Every form of alternate energy should be researched and developed to the fullest extent possible, including solar, wind, tidal, and geothermal sources. We should encourage continued development of hybrid, natural gas, and total electric vehicles.

We don’t have to raise taxes or electric bills to do any of this. We don’t have to pass punitive new regulations on homes or businesses. We don’t have to kill hundreds of thousands of oil or coal industry jobs.

We don’t have to take anybody’s freedoms, or sacrifice one whit of U.S. sovereignty to any global entity to achieve these improvements for our environment or economy.

All of which is why the Warmers have fought against every one of these common-sense solutions for decades.

“Simply.” I like that.

Remarkably, this fellow represents the mostly upper-middle class suburbs of Austin in Williamson county (along with a rural fringe heading NNW from there which is not very populated). Are people in Williamson County really so tolerant of this level of fantasy in their public representative?

To my pain and sorrow, an ambitious fellow who works for the Williamson County Republican Party did a presentation at the Austin Python User Group a few months back for his clever get-out-the-vote semi-automated phone call management software. It struck me as a very cynical effort, but the guy knew what he was doing both technically and politically. I suspect he would find nothing to object to in Carter’s rant, not because he believes it, but because it apparently attracts more votes than it repels.

Maybe he’s from Mars too.

And maybe the people who might think this is unreasonable aren’t aware of it.

(Archived by WebCite® at http://www.webcitation.org/5swAtWd96)

Me on "Disruption"

This was September 8. I specifically advocated for “Climate Disruption” over “Global Warming”.

I don’t normally read from a prepared text, so I was a bit awkward.

The event was not a success; it was a press conference for a statewide environmental lobby that no press showed up for :-/ . I was actually talking to an empty room, the event organizer, the other speaker, and a cheap handheld video recorder…

But I stand by every word. Given three minutes to speak to Texas, I chose to emphasize “disruption” over “warming”.

Humans have become the dominant force on our planet. A hundred years ago or further back, when the land changed, when the ocean changed, when the air changed, it was nature that did it. Now, when the land changes, or the ocean changes, or the air changes, it’s us.

One of the biggest changes we are making is in how energy flows through the atmosphere.

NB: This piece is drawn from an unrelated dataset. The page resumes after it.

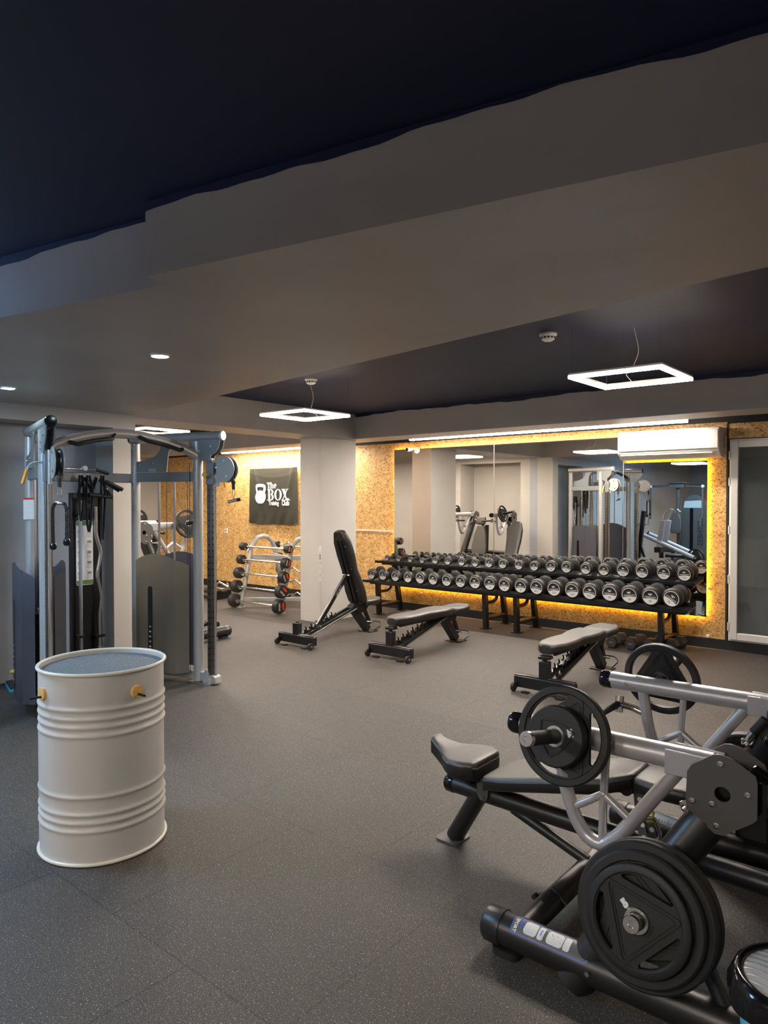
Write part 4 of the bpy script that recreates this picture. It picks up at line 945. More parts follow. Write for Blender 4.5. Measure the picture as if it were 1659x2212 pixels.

We do this with various pollutants including carbon dioxide. The carbon dioxide is the most worrisome for two reasons: first, much of our technology is built on a platform of fossil fuels, and second, because nature has no way of quickly getting rid of the extra carbon that we pump into the system.

The result of these changes in how sunlight flows into the earth and how heat makes its way back out is climate disruption. The most well-known part of this climate disruption is global warming, and global warming is real enough, and measurable. But to focus on “warming” leaves people with the idea that the changes are going to be gradual and gentle.

The way that the earth moves energy around from the light coming in to the heat going out is called “weather”, and the usual patterns of weather are called climate. When we shift the inputs and outputs around, we change the climate, and that means we get weather we are not used to. When it rains in Pakistan as it would in a wetter place, or it warms in Moscow as it usually does here in Texas, the people, the ecosystem, and the infrastructure are unprepared, and unprecedented disasters may strike. The more we disrupt the climate, the worse these changes will get.

Climate scientists are not a very politically adept group, and there are clever people who don’t want our results to be heard. We need to start taking real science seriously and to ignore the nonsense propagated by people with a financial stake in business as usual. It is our responsibility to future generations to take this problem seriously, and to look at ways not just to reduce, but ultimately to eliminate carbon-based emissions.